━━━ EXCERPTED DATA

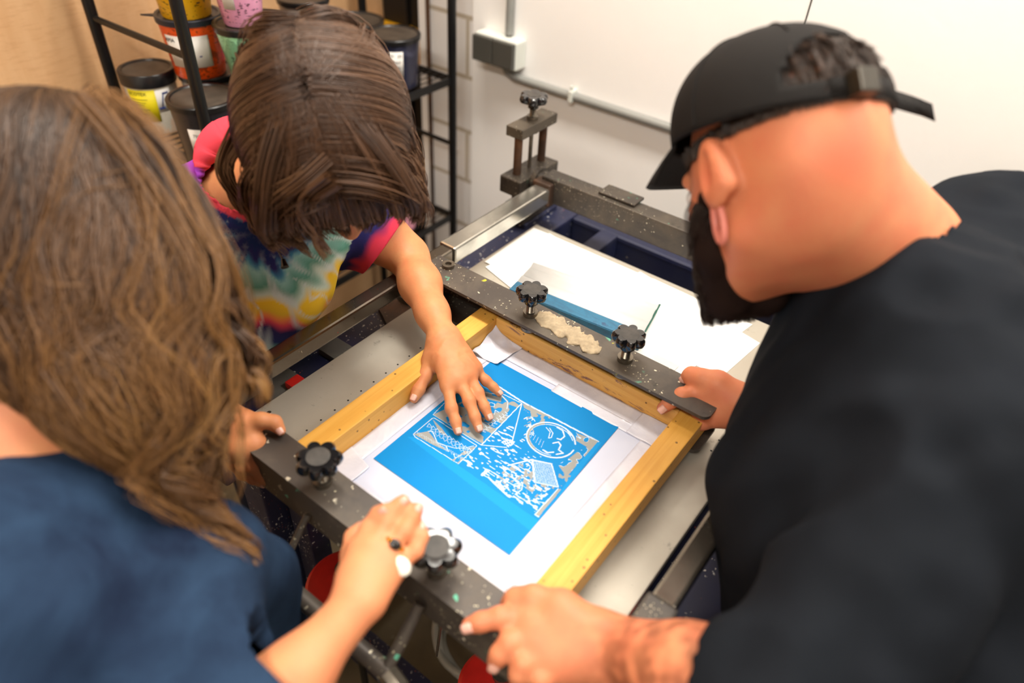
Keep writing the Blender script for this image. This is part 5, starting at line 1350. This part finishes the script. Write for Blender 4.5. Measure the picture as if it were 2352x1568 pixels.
# shirt
sh = Shape()
sh.rc(nb3 + (ch3 - nb3) * .42, ch3 + A([.02, 0, 0]), .108, .155, k=.08).rc(ch3 + A([.02, 0, 0]), pel3, .155, .16, k=.08)
sh.rc(nb3 + (sL - nb3) * .4, sL, .090, .085, k=.07).rc(nb3 + (sR - nb3) * .35, sR, .085, .08, k=.07)
slL = eL3 * .72 + wL3 * .28; sh.rc(sL, eL3, .084, .070, k=.018).rc(eL3, slL, .070, .060, k=.03); slR = sR * .3 + eR3 * .7; sh.rc(sR, slR, .08, .075, k=.05)
sh.chain([Pd(2120, 850, .76), Pd(1990, 1000, .80), Pd(1885, 1200, .80), Pd(1850, 1400, .84)], [.085, .090, .092, .09], k=.08)
sh.rc(Pd(2330, 640, .85), Pd(2330, 900, .75), .08, .10, k=.08)
sh.rc(Pd(2300, 560, .86), Pd(2330, 820, .80), .070, .09, k=.06).rc(Pd(2235, 520, .84), Pd(2290, 700, .82), .050, .06, k=.05)
folds(sh, .012, 12, (1, 1, .45), .5)
aL = nrm(wL3 - eL3); aR = nrm(eR3 - sR); nax = nrm(h3 - nb3 + A([0, 0, .03])); nc = nb3 + nax * .0
def keep3(V):
    k = ((V - slL) @ aL < .01) | (np.linalg.norm(V - slL, axis=1) > .12)
    k &= ((V - slR) @ aR < .01) | (np.linalg.norm(V - slR, axis=1) > .11)
    return k & ~(coll3(V) < .004)
cs3 = Shape(); cs3.rc(W(-.03, .0, -.05), nb3 + (h3 - nb3) * .0, .085, .092); coll3 = cs3
s3 = shape_mesh('shirt', sh, .005, M('black_cotton'), W3, smooth_it=2, cuts=[('plane', slL, aL, .085, .05), ('plane', slR, aR, .12), ('hole', nb3, nrm(nrm(h3 - nb3) + A([0, 0, .25])), .083, -.05, .3)])
md = s3.modifiers.new('t', 'SOLIDIFY'); md.thickness = .003; md.offset = -1
tr = Shape(); hip_legs(tr, pel3, [(.26, .40, 0), (.28, .70, 0)], .11, .085, .06); tr.rc(pel3 + A([0, -.06, -.03]), pel3 + A([0, .06, -.03]), .14, k=.05)
tr.post = lambda P, d: np.maximum(d, .06 - P[:, 2]); shape_mesh('trousers', tr, .009, M('jeans_dark'), W3)
for ft in ((.26, .40), (.28, .70)): shoe(A(ft) + A([-.04, 0]), (-1, 0), W3)
# ================================================================== view
sc_ = bpy.context.scene
vs = sc_.view_settings; vs.view_transform = 'Standard'; vs.look = 'None'; vs.gamma = 1; vs.use_curve_mapping = False; vs.exposure = -.74
sc_.display_settings.display_device = 'sRGB'
sc_.cycles.max_bounces = 5; sc_.cycles.diffuse_bounces = 3; sc_.cycles.adaptive_threshold = .04; sc_.cycles.glossy_bounces = 3; sc_.cycles.transmission_bounces = 3
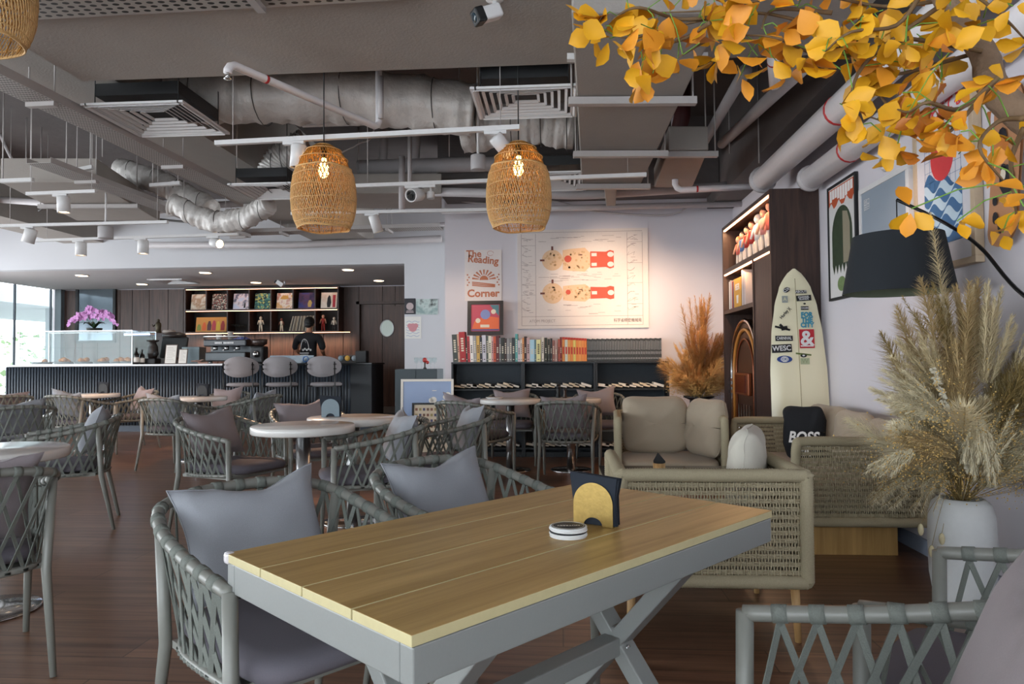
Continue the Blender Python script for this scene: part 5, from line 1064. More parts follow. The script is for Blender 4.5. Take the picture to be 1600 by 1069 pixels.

━━━━━━

§ WRITTEN REQUEST
Each record must be quoted in full and exactly. Do not include the pictures.

§ FULL OUTPUT
Keep writing the Blender script for this image. This is part 5, starting at line 1350. This part finishes the script. Write for Blender 4.5. Measure the picture as if it were 2352x1568 pixels.
# shirt
sh = Shape()
sh.rc(nb3 + (ch3 - nb3) * .42, ch3 + A([.02, 0, 0]), .108, .155, k=.08).rc(ch3 + A([.02, 0, 0]), pel3, .155, .16, k=.08)
sh.rc(nb3 + (sL - nb3) * .4, sL, .090, .085, k=.07).rc(nb3 + (sR - nb3) * .35, sR, .085, .08, k=.07)
slL = eL3 * .72 + wL3 * .28; sh.rc(sL, eL3, .084, .070, k=.018).rc(eL3, slL, .070, .060, k=.03); slR = sR * .3 + eR3 * .7; sh.rc(sR, slR, .08, .075, k=.05)
sh.chain([Pd(2120, 850, .76), Pd(1990, 1000, .80), Pd(1885, 1200, .80), Pd(1850, 1400, .84)], [.085, .090, .092, .09], k=.08)
sh.rc(Pd(2330, 640, .85), Pd(2330, 900, .75), .08, .10, k=.08)
sh.rc(Pd(2300, 560, .86), Pd(2330, 820, .80), .070, .09, k=.06).rc(Pd(2235, 520, .84), Pd(2290, 700, .82), .050, .06, k=.05)
folds(sh, .012, 12, (1, 1, .45), .5)
aL = nrm(wL3 - eL3); aR = nrm(eR3 - sR); nax = nrm(h3 - nb3 + A([0, 0, .03])); nc = nb3 + nax * .0
def keep3(V):
    k = ((V - slL) @ aL < .01) | (np.linalg.norm(V - slL, axis=1) > .12)
    k &= ((V - slR) @ aR < .01) | (np.linalg.norm(V - slR, axis=1) > .11)
    return k & ~(coll3(V) < .004)
cs3 = Shape(); cs3.rc(W(-.03, .0, -.05), nb3 + (h3 - nb3) * .0, .085, .092); coll3 = cs3
s3 = shape_mesh('shirt', sh, .005, M('black_cotton'), W3, smooth_it=2, cuts=[('plane', slL, aL, .085, .05), ('plane', slR, aR, .12), ('hole', nb3, nrm(nrm(h3 - nb3) + A([0, 0, .25])), .083, -.05, .3)])
md = s3.modifiers.new('t', 'SOLIDIFY'); md.thickness = .003; md.offset = -1
tr = Shape(); hip_legs(tr, pel3, [(.26, .40, 0), (.28, .70, 0)], .11, .085, .06); tr.rc(pel3 + A([0, -.06, -.03]), pel3 + A([0, .06, -.03]), .14, k=.05)
tr.post = lambda P, d: np.maximum(d, .06 - P[:, 2]); shape_mesh('trousers', tr, .009, M('jeans_dark'), W3)
for ft in ((.26, .40), (.28, .70)): shoe(A(ft) + A([-.04, 0]), (-1, 0), W3)
# ================================================================== view
sc_ = bpy.context.scene
vs = sc_.view_settings; vs.view_transform = 'Standard'; vs.look = 'None'; vs.gamma = 1; vs.use_curve_mapping = False; vs.exposure = -.74
sc_.display_settings.display_device = 'sRGB'
sc_.cycles.max_bounces = 5; sc_.cycles.diffuse_bounces = 3; sc_.cycles.adaptive_threshold = .04; sc_.cycles.glossy_bounces = 3; sc_.cycles.transmission_bounces = 3
Continue the Blender Python script for this scene: part 5, from line 1064. More parts follow. The script is for Blender 4.5. Take the picture to be 1600 by 1069 pixels.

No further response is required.